The south is a tropical-fruit belt, and Krabi is where you catch it ripe — durian, mangosteen, rambutan, longkong, langsat, snake fruit, mango, pineapple and many kinds of banana. A lot of it is sweet southern fruit picked tree-ripe: mangosteen with thin skin and sweet-tart white flesh, rich monthong and local durians. The night market and fruit stalls have whole spreads of it. Buy it fresh or order it blended into a cold smoothie. Try whatever is in season right now — that's when it's sweetest, freshest and cheapest, and mangosteen and rambutan in the rainy months are especially good.

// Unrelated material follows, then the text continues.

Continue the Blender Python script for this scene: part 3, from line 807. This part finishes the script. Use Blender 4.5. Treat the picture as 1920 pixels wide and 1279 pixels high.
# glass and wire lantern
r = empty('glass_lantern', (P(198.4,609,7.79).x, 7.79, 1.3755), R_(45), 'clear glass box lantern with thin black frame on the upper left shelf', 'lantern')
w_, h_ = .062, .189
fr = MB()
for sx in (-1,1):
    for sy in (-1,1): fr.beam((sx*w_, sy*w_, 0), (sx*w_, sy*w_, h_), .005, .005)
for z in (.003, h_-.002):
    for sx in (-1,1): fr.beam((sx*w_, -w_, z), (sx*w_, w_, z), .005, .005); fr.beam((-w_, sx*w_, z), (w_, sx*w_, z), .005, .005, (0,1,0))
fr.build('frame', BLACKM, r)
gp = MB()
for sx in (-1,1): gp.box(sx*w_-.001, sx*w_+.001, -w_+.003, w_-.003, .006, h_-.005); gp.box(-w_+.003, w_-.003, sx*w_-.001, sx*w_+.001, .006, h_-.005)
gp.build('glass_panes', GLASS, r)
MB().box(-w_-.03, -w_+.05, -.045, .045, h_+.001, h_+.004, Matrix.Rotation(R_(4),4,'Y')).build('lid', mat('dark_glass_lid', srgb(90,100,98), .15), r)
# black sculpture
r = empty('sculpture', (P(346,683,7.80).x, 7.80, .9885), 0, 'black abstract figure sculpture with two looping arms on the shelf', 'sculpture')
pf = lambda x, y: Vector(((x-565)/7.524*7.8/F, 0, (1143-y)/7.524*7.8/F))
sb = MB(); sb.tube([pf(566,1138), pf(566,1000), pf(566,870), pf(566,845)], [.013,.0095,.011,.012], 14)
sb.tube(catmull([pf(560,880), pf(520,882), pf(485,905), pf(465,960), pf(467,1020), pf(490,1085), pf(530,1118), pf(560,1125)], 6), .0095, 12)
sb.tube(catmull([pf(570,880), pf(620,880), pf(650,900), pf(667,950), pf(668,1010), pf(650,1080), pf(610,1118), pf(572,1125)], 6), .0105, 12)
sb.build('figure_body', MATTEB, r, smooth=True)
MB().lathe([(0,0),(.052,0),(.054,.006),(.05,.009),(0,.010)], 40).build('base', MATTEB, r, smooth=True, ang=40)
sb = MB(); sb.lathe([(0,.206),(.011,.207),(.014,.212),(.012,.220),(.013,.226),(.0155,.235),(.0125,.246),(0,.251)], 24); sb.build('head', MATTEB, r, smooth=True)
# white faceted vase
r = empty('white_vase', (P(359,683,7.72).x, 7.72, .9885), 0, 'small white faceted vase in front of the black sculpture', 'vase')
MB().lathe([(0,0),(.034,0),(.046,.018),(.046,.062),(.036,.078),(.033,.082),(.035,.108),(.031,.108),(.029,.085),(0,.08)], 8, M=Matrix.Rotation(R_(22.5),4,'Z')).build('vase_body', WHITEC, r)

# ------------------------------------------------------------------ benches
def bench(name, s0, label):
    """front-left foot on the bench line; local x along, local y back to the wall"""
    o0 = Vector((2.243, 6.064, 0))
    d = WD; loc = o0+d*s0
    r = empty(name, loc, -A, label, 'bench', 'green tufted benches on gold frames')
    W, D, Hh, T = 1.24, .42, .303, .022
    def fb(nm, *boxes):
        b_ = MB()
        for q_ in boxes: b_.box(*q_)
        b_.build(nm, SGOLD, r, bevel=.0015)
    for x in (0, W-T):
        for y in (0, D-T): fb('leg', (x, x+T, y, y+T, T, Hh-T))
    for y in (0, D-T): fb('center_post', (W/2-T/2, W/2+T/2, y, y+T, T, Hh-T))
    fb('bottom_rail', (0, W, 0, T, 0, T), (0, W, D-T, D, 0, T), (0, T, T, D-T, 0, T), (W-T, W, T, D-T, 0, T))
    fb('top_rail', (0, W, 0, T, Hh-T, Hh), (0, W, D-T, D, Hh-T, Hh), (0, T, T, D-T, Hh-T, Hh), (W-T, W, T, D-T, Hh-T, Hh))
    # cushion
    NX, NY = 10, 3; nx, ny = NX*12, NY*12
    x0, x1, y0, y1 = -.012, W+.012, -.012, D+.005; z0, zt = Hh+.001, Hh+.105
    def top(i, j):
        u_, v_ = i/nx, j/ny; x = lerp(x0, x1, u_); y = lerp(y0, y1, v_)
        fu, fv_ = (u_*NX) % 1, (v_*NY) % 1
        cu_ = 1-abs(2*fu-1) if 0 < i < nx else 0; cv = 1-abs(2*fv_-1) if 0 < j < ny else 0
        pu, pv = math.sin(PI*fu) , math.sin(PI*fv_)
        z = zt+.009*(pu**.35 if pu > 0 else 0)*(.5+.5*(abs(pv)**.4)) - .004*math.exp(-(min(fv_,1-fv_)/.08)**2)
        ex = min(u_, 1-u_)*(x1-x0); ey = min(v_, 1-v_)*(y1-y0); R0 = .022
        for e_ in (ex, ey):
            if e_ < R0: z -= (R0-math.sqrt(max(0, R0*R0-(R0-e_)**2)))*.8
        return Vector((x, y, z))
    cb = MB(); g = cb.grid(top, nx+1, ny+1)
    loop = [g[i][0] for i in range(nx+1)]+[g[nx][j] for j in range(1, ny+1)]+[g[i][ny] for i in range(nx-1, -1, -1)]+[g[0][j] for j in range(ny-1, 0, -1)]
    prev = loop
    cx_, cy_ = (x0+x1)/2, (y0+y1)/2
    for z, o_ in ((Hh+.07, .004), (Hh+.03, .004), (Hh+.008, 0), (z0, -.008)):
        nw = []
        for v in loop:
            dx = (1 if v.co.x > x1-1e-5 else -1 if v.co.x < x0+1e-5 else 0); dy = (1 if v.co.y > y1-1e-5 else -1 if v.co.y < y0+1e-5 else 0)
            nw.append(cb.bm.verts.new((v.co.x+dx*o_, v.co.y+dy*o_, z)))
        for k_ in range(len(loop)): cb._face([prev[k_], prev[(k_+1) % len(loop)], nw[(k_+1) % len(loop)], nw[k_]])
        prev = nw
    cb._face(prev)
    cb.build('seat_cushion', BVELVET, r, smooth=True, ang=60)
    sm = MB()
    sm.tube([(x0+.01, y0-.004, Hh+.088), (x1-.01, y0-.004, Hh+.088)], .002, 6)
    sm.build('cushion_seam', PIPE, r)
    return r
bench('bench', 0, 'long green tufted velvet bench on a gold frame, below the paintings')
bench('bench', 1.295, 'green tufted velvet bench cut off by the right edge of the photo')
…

Few realise the south has grown its own robusta coffee for a long time, dark and strong, drunk both as old-style coffee (oliang / sock-brewed kopi) with condensed milk for a sweet, rich cup, and as modern specialty coffee in cafés. Krabi has several karst-view and beachfront cafés in Ao Nang where you can sit with a coffee and a view. To be straight, cafés in the tourist areas cost noticeably more than old-style coffee in the markets, but the setting and the view earn the sit. For something cheap and traditional, try an old-style coffee with a youtiao doughnut in the morning in Krabi Town.

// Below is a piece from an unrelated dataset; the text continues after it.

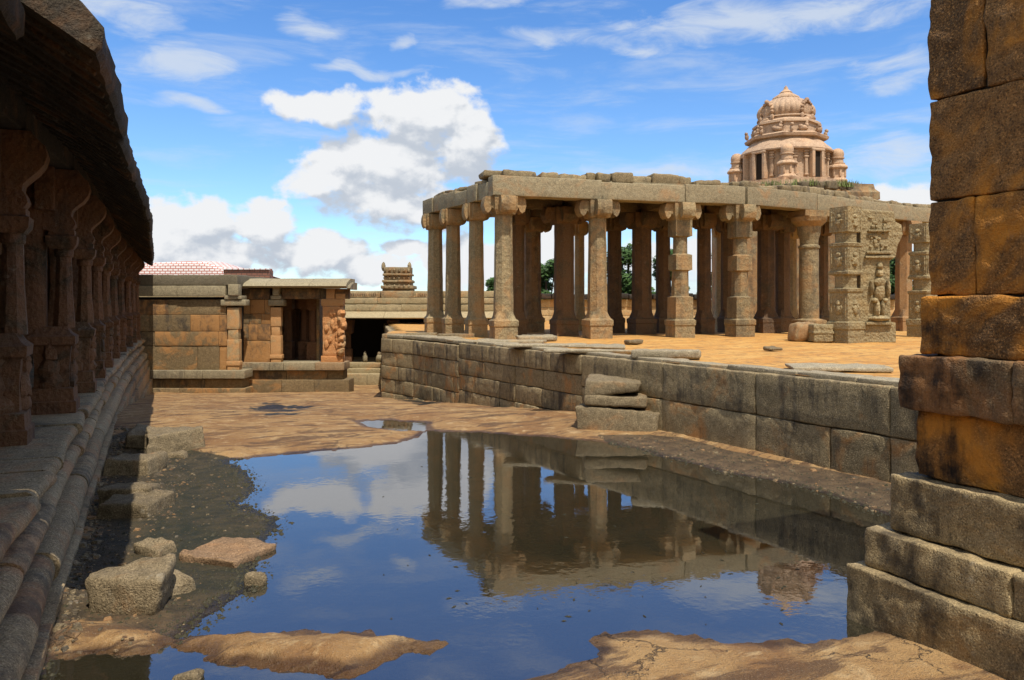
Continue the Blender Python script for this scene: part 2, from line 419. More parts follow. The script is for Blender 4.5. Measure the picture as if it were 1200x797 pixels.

Want to go deeper? We have a separate guide for each category — start with the one you most want to eat.
Krabi spreads across several areas — know what each does best before you set out.
The heart of Krabi eating — southern curry rice, khanom jeen, desserts and full-on local cooking, all cheap, are here. It's busiest at the weekend walking street and the riverside market, both packed with seafood and food. It's far cheaper than the Ao Nang beachfront. If you want value and authentic southern flavour, you have to come into town.
Krabi's main tourist area and its densest cluster of restaurants — beachfront seafood spots, international food, pizza, Indian food, halal restaurants and sea-view cafés all sit together along the beach road and the lanes. It's walkable to the sand, good for a relaxed dinner and for days you want a break from chillies. It's pricier than Krabi Town as a tourist strip, with a mix of local places and ones aimed at Western visitors.
A peninsula you can only reach by boat, so it has few restaurants and higher prices, because everything is shipped in. Most are resort restaurants and beachfront places for visitors, doing seafood, Thai and Western food. The draw is the karst views and the beachfront setting. It suits you if you're staying on Railay and don't want to take a boat back to Ao Nang to eat — but for value, eat while you're on the Ao Nang side or in town.
The quieter beaches north of Ao Nang, calmer and less crowded — there are local seafood spots along Nopparat Thara beach where Krabi people come to eat, cheaper than central Ao Nang. Tubkaak is a calm upscale-resort stretch, where most dining sits inside the resorts. It suits you if you're staying up here and want a quiet meal by the sea away from the bustle — a good alternative for anyone escaping the busier centre of Ao Nang.
Not a list of fancy restaurants — but the areas and food institutions that genuinely tell this place's story. Put them on your plan.
Krabi Town's liveliest night market, open on weekend evenings (Friday–Sunday) around Maharat Soi 8 near the town centre — full of southern food, grilled seafood, khanom jeen, fried snacks, desserts, fruit and smoothies, all cheap and full-on local in flavour. There's a stage and seating too. It's the place to try a lot of Krabi's food in one spot without spending much. Check the opening days before you go, as it only runs on certain nights.
Along the Ao Nang beach road, seafood restaurants line up with tanks and iced displays of fresh seafood to choose from out front — prawns, crab, squid, grouper, shellfish, mantis shrimp — then have it grilled, steamed, stir-fried or fried as you like, with a sea-view table for the sunset. Be straight with yourself, though: it's priced by weight, so ask the price per 100g or kilo clearly before you order, watch the scale, and check the price board out front. Choose a busy place with a clear price board for more peace of mind.
For real southern flavour, find a local curry-rice shop in Krabi Town from morning to midday — a glass case lined with a dozen-plus southern curries and dishes, from gaeng tai pla and yellow curry to khua kling, stir-fried stink beans and turmeric-fried fish. Point at what you want over rice and get several flavours on one plate. These places are all over town, very cheap and fiercer than the tourist areas. Go before noon while the spread is full, and beginners can point at the non-spicy dishes first before braving the hot ones.
The best food often isn't in big restaurants — it hides at stalls in the lanes of residential areas and morning markets across the city. Look for the roti and teh tarik stall with a queue, and the khanom jeen shop packed with locals at breakfast; point at the bowl your neighbour is having and say "that one." Roti runs ฿30–60, teh tarik ฿25–45 a glass, and khanom jeen nam ya ฿50–70 a plate with free raw herbs. Cheap, and the real local flavour.